Grâce à la qualité de ses rares détenteurs d'un savoir-faire hyperréaliste à rebours d'un art contemporain émancipé des techniques classiques, le Mansudae Art Studio décroche des contrats à l'étranger. Ce savoir-faire est utilisé par la Corée du Nord dans le cadre de sa politique méconnue de grands projets culturels à travers le monde, qui détonne avec son discours belliqueux et ses menaces d'utiliser l'arme nucléaire.

Dans le site des temples d'Angkor au Cambodge
 (Therin-Weise/picture alliance / Arco Images G/Newscom/MaxPPP)
Dans le musée récemment ouvert au Cambodge, on retrouve la touche de grandiloquence et de réalisme socialiste propres aux peintres officiels nord-coréens. Mais aucun portrait du leader nord-coréen Kim Jong-Un dans la fresque et seules de discrètes mentions rappellent que la Corée du Nord a construit le musée. Le message de Pyongyang, qui a dépensé 22 millions d'euros dans ce projet, passe par l'hommage rendu au glorieux passé de la civilisation khmère qui a dominé l'histoire de l'Asie du Sud-Est.

Pyongyang utilise, ici comme ailleurs, les musées comme une façon de souligner ses liens avec ses "alliés".
Le musée Angkor Panorama, 2016
 (TANG CHHIN SOTHY / AFP)
Le Cambodge est un partenaire de longue date de la Corée du Nord.
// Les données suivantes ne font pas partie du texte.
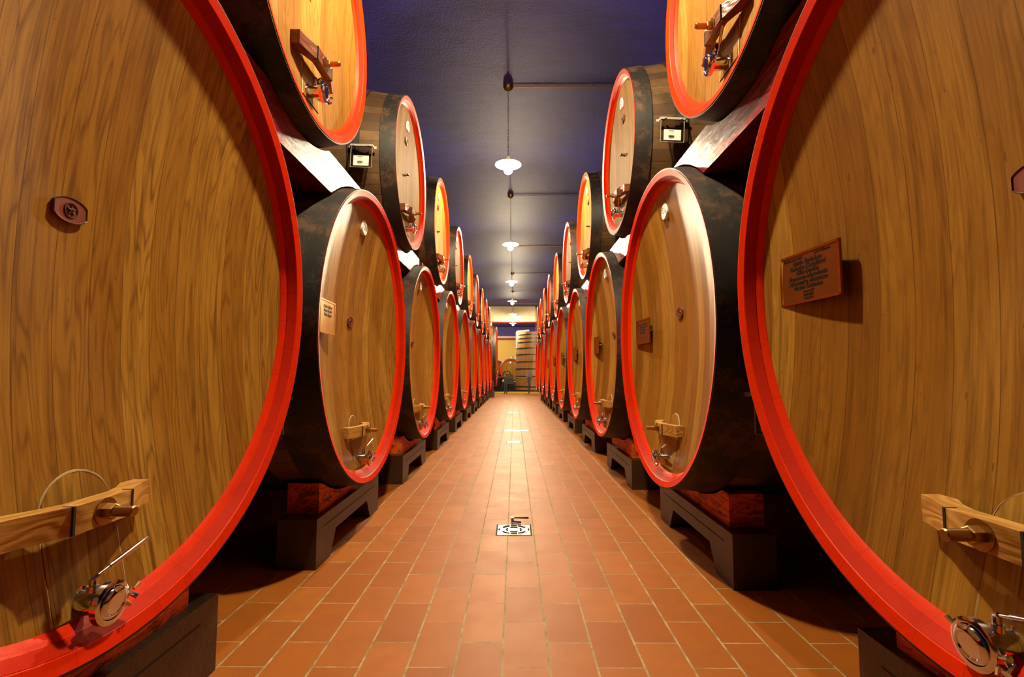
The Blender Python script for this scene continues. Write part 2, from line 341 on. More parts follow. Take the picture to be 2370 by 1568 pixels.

Quand le roi Norodom Sihanouk, décédé en 2012 à Pékin, avait été renversé en 1970, Kim Jong-Il, le père de Kim Jong-Un, lui avait offert l'asile. Et même de retour au Cambodge, après la chute du régime des Khmers rouges, le roi Sihanouk a eu des gardes du corps nord-coréens. 

Le musée "Angkor Panorama" a été conçu comme la vitrine rappelant les liens avec Pyongyang. Il s'inscrit dans une tendance plus générale de l'institut Mansudae, fort de 1.000 peintres, à ouvrir des musées à travers le monde.
Maquette dans le musée "Angkor Panorama, 2016
 (TANG CHHIN SOTHY / AFP)

Nombreux musées en Afrique

La majorité de ceux-ci sont en Afrique : Angola, Botswana, Namibie... Le plus célèbre, au Sénégal, est le Monument de la Renaissance africaine, consacré à l'histoire de l'Afrique et de ses leaders, surmonté d'une statue monumentale d'un homme aux muscles saillants, dans le plus pur style du réalisme socialiste. Koen de Ceuster, expert de l'art nord-coréen de l'université de Leiden, aux Pays-Bas, voit dans cette soif de rayonnement "une entreprise commerciale", très lucrative mais pas seulement. "La Corée du Nord a découvert le soft power, la diplomatie culturelle... Ils essayent ainsi de faire évoluer  l'image" du pays sur la scène internationale, explique-t-il à l'AFP.

Au Cambodge, une vingtaine d'employés du musée sont nord-coréens, membres d'une minorité de Nord-Coréens autorisés à sortir du pays. A la boutique de souvenirs du musée, des Nord-Coréennes vendent des tableaux de l'école Mansudae entre 100 et 2.000 euros. "Cela fait six mois que je suis ici. Pour l'instant, il n'y a pas encore beaucoup de visiteurs mais nous venons tout juste d'ouvrir", explique l'une d'elles. 

Pour les autorités cambodgiennes, la construction de ce musée présente tous les avantages : au bout de 20 ans, le musée sera propriété de l'Etat cambodgien. Le directeur adjoint du musée, Yit Chandaroat, balaye les scrupules que certains touristes pourraient avoir à subventionner le régime de Pyongyang en achetant leur ticket d'entrée. "Nous ne sommes pas concernés" par les querelles politiques, tranche ce partisan de la diplomatie par l'art.